The Baum Plan for Financial Independence: And Other Stories The Baum Plan for Financial Independence: And Other Stories by John Kessel

My rating: 4 of 5 stars
“Genre-blending,” to me, usually means”genre+literary” (whatever “literary” means). But a lot of the blending in this collection is “genre + genre,” as in the historical-crime/fantasy story “Every Angel is Terrifying,” or the future-crime/sci-fi first movement of the Lunar Quartet, “The Juniper Tree.”

Kessel’s historical/literary mash-ups were brilliant, too: Orson Welles in a sci-fi story (“It’s All True”)–who’d have thought? The name and spirit of Tyler Durden carrying on in a lunar colony in the second movement of the Lunar Quartet, “Stories for Men.” “Pride and Prometheus” is a Nebula award winner for good reason!

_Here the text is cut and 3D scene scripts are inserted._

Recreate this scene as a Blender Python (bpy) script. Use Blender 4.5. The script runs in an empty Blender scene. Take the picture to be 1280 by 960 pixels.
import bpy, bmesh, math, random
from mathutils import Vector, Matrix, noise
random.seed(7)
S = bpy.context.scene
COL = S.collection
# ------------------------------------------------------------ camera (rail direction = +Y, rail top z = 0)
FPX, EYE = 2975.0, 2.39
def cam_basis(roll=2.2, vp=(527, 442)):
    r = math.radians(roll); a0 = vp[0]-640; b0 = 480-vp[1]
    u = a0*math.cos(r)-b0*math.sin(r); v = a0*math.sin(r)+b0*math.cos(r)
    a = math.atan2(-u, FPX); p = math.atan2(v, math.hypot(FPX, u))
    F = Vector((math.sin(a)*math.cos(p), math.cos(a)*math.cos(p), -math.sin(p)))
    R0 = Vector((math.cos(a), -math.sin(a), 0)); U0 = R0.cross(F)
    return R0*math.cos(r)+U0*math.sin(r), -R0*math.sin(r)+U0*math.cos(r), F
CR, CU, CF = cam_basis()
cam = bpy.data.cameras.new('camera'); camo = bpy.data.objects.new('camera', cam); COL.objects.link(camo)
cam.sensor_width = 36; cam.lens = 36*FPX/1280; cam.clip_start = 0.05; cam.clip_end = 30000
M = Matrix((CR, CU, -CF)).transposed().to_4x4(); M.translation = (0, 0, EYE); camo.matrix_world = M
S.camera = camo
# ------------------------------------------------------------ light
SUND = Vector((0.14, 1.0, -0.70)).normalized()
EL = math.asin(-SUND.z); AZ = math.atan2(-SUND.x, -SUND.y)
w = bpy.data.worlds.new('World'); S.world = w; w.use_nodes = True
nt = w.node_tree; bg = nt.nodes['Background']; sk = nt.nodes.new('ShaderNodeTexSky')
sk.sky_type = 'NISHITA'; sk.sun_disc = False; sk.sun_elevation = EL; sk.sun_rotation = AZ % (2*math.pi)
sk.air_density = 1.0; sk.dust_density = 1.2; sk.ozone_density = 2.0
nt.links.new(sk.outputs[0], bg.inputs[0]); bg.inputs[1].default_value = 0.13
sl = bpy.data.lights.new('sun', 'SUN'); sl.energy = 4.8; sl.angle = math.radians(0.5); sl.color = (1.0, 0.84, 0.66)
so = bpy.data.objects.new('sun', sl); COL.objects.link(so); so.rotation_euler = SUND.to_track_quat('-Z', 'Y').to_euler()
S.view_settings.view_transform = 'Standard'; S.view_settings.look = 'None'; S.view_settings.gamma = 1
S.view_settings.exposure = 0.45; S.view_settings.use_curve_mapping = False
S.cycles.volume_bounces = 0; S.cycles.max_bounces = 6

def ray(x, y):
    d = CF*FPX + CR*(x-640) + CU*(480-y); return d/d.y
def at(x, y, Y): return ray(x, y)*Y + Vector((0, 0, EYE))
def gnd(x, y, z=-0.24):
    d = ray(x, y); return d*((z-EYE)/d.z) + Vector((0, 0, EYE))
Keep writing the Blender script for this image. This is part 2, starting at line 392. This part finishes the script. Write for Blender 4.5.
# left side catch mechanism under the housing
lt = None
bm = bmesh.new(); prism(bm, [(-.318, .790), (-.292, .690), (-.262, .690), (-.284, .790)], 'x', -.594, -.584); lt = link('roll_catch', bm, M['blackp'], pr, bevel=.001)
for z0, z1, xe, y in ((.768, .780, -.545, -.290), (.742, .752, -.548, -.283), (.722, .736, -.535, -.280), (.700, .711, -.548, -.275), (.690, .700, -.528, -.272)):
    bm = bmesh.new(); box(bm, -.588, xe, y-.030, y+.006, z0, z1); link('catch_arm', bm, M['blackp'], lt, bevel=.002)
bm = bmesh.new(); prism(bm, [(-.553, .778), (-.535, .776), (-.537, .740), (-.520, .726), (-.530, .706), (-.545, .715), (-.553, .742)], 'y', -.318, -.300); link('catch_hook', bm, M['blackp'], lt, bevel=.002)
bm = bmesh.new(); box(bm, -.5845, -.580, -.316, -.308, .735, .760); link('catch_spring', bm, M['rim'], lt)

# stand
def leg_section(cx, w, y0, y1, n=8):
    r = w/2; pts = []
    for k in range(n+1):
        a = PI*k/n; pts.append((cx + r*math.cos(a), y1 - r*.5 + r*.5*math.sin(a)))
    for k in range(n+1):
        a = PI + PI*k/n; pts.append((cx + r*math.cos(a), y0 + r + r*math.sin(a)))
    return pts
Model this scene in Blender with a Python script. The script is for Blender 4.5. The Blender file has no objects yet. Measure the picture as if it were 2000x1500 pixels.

My favorite thing, from a technical standpoint, is the near-flawless worldbuilding in each story, done such that the story’s obvious themes are never heavy-handed or preachy.

What made it one star short of five was the third movement of The Lunar Cycle. The cycle is comprised of 4 stories, one of them almost 80 pages long–and we all know how I feel about stories that go on longer than the average story by Etgar Keret or Lydia Davis. Oddly enough, I loved the longest story (“Stories for Men”). It was the significantly shorter story immediately after it, “Under the Lunchbox Tree.” It’s obviously supposed to be more low-key, but it still seems anticlimactic.

You can download the collection for free, from Small Beer Press, in multiple formats. I did, and I immediately knew I had to have the TPB.